▶

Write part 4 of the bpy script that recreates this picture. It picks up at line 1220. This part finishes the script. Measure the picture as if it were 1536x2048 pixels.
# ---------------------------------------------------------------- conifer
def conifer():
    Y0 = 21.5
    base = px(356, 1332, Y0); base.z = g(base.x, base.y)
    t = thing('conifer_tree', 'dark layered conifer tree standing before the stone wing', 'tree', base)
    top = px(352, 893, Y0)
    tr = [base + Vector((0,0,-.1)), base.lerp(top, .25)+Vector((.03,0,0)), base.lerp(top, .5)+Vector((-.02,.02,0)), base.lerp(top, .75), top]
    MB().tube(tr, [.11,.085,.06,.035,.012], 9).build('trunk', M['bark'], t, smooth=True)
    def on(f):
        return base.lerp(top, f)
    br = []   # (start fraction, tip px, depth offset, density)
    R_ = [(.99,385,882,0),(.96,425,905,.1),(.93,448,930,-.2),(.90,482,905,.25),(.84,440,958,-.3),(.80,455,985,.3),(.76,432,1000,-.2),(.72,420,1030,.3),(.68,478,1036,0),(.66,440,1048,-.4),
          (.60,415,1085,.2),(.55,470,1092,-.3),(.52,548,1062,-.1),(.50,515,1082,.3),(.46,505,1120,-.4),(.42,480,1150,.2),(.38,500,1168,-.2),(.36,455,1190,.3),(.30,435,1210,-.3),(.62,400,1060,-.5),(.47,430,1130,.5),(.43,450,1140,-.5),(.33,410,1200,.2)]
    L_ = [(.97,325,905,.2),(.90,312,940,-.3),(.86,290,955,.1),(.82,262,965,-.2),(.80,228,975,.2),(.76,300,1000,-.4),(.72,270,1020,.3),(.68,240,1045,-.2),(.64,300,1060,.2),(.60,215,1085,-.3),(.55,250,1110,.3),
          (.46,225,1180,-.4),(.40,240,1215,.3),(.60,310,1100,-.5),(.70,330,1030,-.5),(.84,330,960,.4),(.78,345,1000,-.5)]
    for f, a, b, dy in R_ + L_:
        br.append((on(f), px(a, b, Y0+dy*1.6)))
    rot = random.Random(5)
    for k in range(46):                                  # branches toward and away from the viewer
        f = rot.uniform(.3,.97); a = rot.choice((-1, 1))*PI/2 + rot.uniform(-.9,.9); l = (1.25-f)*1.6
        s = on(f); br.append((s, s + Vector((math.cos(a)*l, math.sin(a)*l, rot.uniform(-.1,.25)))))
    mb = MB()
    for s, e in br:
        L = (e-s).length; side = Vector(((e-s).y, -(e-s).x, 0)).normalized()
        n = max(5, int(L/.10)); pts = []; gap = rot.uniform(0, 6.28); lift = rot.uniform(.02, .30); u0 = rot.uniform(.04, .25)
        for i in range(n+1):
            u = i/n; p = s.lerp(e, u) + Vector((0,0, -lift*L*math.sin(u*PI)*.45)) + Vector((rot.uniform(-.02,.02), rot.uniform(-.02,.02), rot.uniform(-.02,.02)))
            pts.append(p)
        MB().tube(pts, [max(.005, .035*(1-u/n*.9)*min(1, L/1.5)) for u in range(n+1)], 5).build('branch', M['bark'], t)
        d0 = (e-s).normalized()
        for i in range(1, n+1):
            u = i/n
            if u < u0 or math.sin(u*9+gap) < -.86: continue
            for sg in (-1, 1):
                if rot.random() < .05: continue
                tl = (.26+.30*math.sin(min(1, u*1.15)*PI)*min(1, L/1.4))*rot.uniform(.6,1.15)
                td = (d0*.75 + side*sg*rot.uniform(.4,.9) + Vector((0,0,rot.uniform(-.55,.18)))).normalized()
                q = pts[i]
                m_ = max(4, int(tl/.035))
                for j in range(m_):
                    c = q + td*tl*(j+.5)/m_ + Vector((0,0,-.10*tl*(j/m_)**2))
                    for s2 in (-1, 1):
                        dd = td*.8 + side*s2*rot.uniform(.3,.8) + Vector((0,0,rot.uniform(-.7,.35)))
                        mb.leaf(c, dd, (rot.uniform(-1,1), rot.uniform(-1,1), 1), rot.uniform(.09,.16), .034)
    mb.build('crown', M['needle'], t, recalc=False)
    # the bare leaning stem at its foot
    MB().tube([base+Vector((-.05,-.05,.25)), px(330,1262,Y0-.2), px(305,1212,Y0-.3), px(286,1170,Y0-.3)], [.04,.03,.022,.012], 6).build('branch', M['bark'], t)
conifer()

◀

» Task: Print the listing above in its entirety, with every line exact.

» Response:
Write part 4 of the bpy script that recreates this picture. It picks up at line 1220. This part finishes the script. Measure the picture as if it were 1536x2048 pixels.
# ---------------------------------------------------------------- conifer
def conifer():
    Y0 = 21.5
    base = px(356, 1332, Y0); base.z = g(base.x, base.y)
    t = thing('conifer_tree', 'dark layered conifer tree standing before the stone wing', 'tree', base)
    top = px(352, 893, Y0)
    tr = [base + Vector((0,0,-.1)), base.lerp(top, .25)+Vector((.03,0,0)), base.lerp(top, .5)+Vector((-.02,.02,0)), base.lerp(top, .75), top]
    MB().tube(tr, [.11,.085,.06,.035,.012], 9).build('trunk', M['bark'], t, smooth=True)
    def on(f):
        return base.lerp(top, f)
    br = []   # (start fraction, tip px, depth offset, density)
    R_ = [(.99,385,882,0),(.96,425,905,.1),(.93,448,930,-.2),(.90,482,905,.25),(.84,440,958,-.3),(.80,455,985,.3),(.76,432,1000,-.2),(.72,420,1030,.3),(.68,478,1036,0),(.66,440,1048,-.4),
          (.60,415,1085,.2),(.55,470,1092,-.3),(.52,548,1062,-.1),(.50,515,1082,.3),(.46,505,1120,-.4),(.42,480,1150,.2),(.38,500,1168,-.2),(.36,455,1190,.3),(.30,435,1210,-.3),(.62,400,1060,-.5),(.47,430,1130,.5),(.43,450,1140,-.5),(.33,410,1200,.2)]
    L_ = [(.97,325,905,.2),(.90,312,940,-.3),(.86,290,955,.1),(.82,262,965,-.2),(.80,228,975,.2),(.76,300,1000,-.4),(.72,270,1020,.3),(.68,240,1045,-.2),(.64,300,1060,.2),(.60,215,1085,-.3),(.55,250,1110,.3),
          (.46,225,1180,-.4),(.40,240,1215,.3),(.60,310,1100,-.5),(.70,330,1030,-.5),(.84,330,960,.4),(.78,345,1000,-.5)]
    for f, a, b, dy in R_ + L_:
        br.append((on(f), px(a, b, Y0+dy*1.6)))
    rot = random.Random(5)
    for k in range(46):                                  # branches toward and away from the viewer
        f = rot.uniform(.3,.97); a = rot.choice((-1, 1))*PI/2 + rot.uniform(-.9,.9); l = (1.25-f)*1.6
        s = on(f); br.append((s, s + Vector((math.cos(a)*l, math.sin(a)*l, rot.uniform(-.1,.25)))))
    mb = MB()
    for s, e in br:
        L = (e-s).length; side = Vector(((e-s).y, -(e-s).x, 0)).normalized()
        n = max(5, int(L/.10)); pts = []; gap = rot.uniform(0, 6.28); lift = rot.uniform(.02, .30); u0 = rot.uniform(.04, .25)
        for i in range(n+1):
            u = i/n; p = s.lerp(e, u) + Vector((0,0, -lift*L*math.sin(u*PI)*.45)) + Vector((rot.uniform(-.02,.02), rot.uniform(-.02,.02), rot.uniform(-.02,.02)))
            pts.append(p)
        MB().tube(pts, [max(.005, .035*(1-u/n*.9)*min(1, L/1.5)) for u in range(n+1)], 5).build('branch', M['bark'], t)
        d0 = (e-s).normalized()
        for i in range(1, n+1):
            u = i/n
            if u < u0 or math.sin(u*9+gap) < -.86: continue
            for sg in (-1, 1):
                if rot.random() < .05: continue
                tl = (.26+.30*math.sin(min(1, u*1.15)*PI)*min(1, L/1.4))*rot.uniform(.6,1.15)
                td = (d0*.75 + side*sg*rot.uniform(.4,.9) + Vector((0,0,rot.uniform(-.55,.18)))).normalized()
                q = pts[i]
                m_ = max(4, int(tl/.035))
                for j in range(m_):
                    c = q + td*tl*(j+.5)/m_ + Vector((0,0,-.10*tl*(j/m_)**2))
                    for s2 in (-1, 1):
                        dd = td*.8 + side*s2*rot.uniform(.3,.8) + Vector((0,0,rot.uniform(-.7,.35)))
                        mb.leaf(c, dd, (rot.uniform(-1,1), rot.uniform(-1,1), 1), rot.uniform(.09,.16), .034)
    mb.build('crown', M['needle'], t, recalc=False)
    # the bare leaning stem at its foot
    MB().tube([base+Vector((-.05,-.05,.25)), px(330,1262,Y0-.2), px(305,1212,Y0-.3), px(286,1170,Y0-.3)], [.04,.03,.022,.012], 6).build('branch', M['bark'], t)
conifer()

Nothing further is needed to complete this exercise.